Task objective
Go from the first line to the line with "PI = math.pi" and return those lines verbatim, ends included.

—————

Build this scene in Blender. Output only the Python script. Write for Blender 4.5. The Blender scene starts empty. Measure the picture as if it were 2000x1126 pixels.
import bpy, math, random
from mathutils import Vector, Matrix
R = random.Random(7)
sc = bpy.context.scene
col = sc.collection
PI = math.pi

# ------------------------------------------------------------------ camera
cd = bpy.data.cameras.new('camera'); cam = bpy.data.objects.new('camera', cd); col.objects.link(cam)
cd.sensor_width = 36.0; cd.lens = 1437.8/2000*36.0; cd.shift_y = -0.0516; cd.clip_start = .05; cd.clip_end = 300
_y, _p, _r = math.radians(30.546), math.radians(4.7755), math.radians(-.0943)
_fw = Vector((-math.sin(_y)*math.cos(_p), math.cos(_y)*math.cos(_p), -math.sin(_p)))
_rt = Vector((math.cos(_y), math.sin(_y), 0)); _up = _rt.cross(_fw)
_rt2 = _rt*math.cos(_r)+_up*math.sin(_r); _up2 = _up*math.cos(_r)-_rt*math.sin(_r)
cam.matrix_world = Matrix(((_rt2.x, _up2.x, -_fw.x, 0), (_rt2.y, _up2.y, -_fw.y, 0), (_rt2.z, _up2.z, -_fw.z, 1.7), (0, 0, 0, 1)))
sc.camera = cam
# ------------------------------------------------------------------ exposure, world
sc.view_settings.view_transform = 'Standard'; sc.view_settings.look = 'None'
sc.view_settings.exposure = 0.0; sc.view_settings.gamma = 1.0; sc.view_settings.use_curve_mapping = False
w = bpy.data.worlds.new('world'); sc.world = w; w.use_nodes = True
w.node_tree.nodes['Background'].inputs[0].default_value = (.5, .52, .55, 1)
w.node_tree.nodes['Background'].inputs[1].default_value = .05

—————

Answer in full
Build this scene in Blender. Output only the Python script. Write for Blender 4.5. The Blender scene starts empty. Measure the picture as if it were 2000x1126 pixels.
import bpy, math, random
from mathutils import Vector, Matrix
R = random.Random(7)
sc = bpy.context.scene
col = sc.collection
PI = math.pi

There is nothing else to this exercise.